Friday Ephemera
Elsewhere (284)

She’s Very Tired, You Know

Lifted from the comments, an unhappy Twitter exchange. As it’s couched in the contortions of “social justice,” and therefore not entirely honest, or indeed remotely honest, I’ll attempt to paraphrase:

Pretentious Woke-ling

“I’m a student of critical race theory and I’ve decided to get preposterously upset because you favourably quoted one of my super-woke boilerplate tweets. You should now pay me for my insufferable narcissism, on account of my Designated Victim Group status.”

Everyday Mentalism:  

“We’re sorry for quoting one of your tweets, which was obviously a traumatic violation of your Designated Victim Group status. However, the employee who quoted you is black, queer and non-binary, and therefore also a Designated Victim. So, although we’ll pretend to be sorry - because we all have to pretend, otherwise the whole racket will collapse - you really shouldn’t be applying our insane standards to us.”

Much theatrical fretting ensues. You see, quoting someone’s tweet, favourably, is, it says here, “causing harm.”

When not gargling “critical race theory” and being terribly oppressed by people quoting her tweets, Sydne is apparently an expert in “indigenous knowledge… and resistance,” and spends her leisure time thwarting pipeline construction, obstructing traffic, “jumping fences” and “chasing councils out of buildings.” Which may explain why she admits, or rather boasts, “I don’t know what I'm going to do… after I graduate.”

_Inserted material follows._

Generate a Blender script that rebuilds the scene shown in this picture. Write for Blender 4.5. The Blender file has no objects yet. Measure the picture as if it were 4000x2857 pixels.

Yes  Sydne is actually looking down her nose at you.

I know. She doesn’t look the type.

[ Added via the comments: ]

This, then, is a severely educated young woman who rails against “the coloniser” and claims that the construction of a pipeline constitutes “genocide,” and who romanticises the “old ways” of “indigenous” existence – all that “sacred fire” - while doing her make-up on YouTube.

So pondering her opinions is perhaps not the most rewarding use of one’s time.

But note the conceit that regurgitating standard identity-politics tropes, the kind of “emotional labour” vanities found throughout the Clown Quarter, somehow constitutes profound and original thought, something one can claim ownership of, and thereby demand royalties. As if these were Ms Rain’s own ideas, generated by her own mighty brain. And not the flatulent default of her chosen environment, and mouthed on every elite campus and in the pages of the New York Times.